YOUR GOAL: Locate the word "follow" in the material, then show every line that holds it.

## begin DATASET RECORDS

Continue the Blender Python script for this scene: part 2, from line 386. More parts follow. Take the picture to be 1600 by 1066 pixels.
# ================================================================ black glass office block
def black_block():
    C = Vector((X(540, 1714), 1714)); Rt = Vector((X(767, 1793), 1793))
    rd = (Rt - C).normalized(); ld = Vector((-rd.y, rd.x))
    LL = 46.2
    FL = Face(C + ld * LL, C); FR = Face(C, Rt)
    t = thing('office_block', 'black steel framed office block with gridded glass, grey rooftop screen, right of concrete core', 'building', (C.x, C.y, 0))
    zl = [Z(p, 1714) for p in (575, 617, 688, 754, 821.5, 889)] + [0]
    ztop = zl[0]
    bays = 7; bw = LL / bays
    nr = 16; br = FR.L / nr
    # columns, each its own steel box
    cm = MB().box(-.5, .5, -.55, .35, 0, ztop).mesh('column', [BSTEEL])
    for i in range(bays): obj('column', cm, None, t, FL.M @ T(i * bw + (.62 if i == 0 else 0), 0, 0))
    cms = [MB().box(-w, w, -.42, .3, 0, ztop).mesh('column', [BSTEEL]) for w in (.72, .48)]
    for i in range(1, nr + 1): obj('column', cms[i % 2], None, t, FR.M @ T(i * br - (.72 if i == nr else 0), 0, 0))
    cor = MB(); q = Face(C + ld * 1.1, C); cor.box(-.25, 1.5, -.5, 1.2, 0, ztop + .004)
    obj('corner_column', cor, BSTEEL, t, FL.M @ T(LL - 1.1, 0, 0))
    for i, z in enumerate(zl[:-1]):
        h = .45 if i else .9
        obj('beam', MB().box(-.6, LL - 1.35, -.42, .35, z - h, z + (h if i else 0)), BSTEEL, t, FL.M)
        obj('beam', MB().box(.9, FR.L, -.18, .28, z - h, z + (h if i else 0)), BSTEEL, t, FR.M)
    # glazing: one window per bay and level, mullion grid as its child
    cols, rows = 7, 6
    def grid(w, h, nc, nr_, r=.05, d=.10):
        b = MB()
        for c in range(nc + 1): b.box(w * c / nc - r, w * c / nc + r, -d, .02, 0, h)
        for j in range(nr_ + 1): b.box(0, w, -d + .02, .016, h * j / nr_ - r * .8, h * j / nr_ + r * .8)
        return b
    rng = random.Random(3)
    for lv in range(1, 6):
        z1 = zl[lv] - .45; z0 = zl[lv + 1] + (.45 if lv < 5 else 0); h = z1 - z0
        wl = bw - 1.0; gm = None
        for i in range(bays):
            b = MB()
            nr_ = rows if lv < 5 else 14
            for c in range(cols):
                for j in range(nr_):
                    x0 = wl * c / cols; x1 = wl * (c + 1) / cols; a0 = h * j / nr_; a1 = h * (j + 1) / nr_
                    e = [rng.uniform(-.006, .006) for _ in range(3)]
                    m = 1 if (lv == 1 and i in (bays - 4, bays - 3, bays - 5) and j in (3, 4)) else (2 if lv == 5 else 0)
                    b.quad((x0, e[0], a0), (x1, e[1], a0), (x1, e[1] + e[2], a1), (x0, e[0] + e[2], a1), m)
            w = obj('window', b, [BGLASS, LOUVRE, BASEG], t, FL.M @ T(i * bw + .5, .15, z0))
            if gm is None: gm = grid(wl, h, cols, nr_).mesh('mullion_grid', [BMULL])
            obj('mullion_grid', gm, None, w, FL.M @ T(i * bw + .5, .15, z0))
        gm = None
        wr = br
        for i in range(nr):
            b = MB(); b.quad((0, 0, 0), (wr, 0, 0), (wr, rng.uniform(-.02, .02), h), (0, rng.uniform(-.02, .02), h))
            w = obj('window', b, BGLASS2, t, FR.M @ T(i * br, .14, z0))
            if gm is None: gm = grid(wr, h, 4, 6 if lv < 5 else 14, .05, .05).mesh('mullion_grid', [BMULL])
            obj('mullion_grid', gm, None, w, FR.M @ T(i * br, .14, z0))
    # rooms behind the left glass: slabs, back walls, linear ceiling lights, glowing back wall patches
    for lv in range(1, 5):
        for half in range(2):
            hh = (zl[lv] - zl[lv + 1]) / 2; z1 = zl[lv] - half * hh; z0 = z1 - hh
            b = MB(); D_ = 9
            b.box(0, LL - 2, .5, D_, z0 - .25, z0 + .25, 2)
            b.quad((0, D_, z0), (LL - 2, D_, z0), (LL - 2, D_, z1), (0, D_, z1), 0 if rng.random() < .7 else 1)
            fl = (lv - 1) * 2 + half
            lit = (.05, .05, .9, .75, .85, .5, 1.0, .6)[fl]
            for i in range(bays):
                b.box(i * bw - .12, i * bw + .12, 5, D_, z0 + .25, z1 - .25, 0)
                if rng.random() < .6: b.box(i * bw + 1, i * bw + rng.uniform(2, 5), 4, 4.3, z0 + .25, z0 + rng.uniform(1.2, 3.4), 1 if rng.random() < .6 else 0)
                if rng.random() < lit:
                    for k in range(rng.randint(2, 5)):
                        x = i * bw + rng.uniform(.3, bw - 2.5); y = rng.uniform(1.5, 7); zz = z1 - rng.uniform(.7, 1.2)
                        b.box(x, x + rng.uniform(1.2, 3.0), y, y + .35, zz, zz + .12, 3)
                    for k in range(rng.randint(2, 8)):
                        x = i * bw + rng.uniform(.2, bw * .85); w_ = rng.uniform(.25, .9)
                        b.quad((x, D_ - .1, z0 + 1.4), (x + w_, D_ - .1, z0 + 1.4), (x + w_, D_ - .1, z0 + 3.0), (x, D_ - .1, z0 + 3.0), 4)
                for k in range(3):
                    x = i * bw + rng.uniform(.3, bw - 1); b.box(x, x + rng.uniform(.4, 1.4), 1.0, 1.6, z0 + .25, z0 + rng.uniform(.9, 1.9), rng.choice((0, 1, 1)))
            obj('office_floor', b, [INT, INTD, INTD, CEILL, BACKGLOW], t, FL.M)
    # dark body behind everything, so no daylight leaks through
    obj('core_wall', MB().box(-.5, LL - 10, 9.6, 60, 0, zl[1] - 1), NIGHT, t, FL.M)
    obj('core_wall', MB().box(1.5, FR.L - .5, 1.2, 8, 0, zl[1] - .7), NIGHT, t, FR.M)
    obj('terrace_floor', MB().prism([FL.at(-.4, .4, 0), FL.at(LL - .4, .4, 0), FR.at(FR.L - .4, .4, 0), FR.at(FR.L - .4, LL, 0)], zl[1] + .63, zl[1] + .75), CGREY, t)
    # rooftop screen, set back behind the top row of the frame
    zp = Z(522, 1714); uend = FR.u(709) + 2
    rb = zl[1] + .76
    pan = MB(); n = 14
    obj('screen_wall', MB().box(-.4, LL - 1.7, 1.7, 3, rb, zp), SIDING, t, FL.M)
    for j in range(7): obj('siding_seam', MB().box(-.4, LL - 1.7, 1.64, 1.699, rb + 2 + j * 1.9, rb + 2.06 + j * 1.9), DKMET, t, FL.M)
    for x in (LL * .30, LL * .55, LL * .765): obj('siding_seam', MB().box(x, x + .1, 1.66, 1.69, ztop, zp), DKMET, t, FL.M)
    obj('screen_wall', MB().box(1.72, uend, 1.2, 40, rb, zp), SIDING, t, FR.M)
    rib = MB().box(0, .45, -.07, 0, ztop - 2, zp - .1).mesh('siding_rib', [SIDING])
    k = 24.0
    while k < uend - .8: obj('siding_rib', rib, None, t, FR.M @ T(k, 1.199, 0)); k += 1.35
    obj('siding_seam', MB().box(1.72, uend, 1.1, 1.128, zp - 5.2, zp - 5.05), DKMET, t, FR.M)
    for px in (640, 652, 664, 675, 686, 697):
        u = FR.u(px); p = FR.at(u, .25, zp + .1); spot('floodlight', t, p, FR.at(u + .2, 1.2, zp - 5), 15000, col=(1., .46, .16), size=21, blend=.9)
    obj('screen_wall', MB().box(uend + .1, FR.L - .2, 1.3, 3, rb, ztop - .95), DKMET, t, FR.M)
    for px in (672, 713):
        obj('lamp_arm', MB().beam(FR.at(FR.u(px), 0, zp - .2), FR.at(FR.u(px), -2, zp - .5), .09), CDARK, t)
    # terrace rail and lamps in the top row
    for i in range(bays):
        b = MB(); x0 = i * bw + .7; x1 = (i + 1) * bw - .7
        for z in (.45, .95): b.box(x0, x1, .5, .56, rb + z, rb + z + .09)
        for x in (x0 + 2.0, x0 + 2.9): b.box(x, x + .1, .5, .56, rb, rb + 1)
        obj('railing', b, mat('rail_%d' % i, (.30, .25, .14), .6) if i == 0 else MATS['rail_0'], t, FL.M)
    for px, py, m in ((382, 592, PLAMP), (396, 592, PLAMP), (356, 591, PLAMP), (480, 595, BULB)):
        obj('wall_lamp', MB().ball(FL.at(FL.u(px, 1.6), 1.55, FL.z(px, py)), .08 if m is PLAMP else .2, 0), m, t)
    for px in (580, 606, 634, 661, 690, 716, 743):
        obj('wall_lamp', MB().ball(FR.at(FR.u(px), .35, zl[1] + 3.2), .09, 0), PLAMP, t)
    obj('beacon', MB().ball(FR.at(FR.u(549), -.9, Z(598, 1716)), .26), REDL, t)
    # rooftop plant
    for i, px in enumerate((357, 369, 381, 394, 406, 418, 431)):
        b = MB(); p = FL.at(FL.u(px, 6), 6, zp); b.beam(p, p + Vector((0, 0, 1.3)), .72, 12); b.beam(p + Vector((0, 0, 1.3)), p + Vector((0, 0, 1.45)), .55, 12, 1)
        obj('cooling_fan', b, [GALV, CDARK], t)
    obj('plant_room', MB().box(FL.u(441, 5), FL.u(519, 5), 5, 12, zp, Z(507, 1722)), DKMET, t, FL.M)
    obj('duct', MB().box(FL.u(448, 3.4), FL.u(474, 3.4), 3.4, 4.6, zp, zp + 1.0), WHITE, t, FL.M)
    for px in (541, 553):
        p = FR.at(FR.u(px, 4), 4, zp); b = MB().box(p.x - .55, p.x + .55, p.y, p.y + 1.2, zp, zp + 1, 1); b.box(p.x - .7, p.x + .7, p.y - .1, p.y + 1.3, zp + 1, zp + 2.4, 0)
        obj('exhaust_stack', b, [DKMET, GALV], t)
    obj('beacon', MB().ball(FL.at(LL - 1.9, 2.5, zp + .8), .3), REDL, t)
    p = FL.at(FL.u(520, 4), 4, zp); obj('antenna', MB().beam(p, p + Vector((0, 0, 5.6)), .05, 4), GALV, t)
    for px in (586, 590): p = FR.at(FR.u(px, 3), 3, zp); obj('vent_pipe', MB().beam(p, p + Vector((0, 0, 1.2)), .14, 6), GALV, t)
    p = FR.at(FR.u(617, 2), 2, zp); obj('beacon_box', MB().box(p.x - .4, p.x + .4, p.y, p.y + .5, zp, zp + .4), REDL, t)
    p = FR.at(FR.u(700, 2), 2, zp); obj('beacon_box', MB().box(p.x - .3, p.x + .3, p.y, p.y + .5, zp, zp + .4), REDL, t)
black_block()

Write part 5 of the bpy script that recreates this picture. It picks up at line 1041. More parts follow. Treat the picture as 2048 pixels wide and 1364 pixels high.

## end DATASET RECORDS

REPLY TO THE EXERCISE:
Continue the Blender Python script for this scene: part 2, from line 386. More parts follow. Take the picture to be 1600 by 1066 pixels.
Write part 5 of the bpy script that recreates this picture. It picks up at line 1041. More parts follow. Treat the picture as 2048 pixels wide and 1364 pixels high.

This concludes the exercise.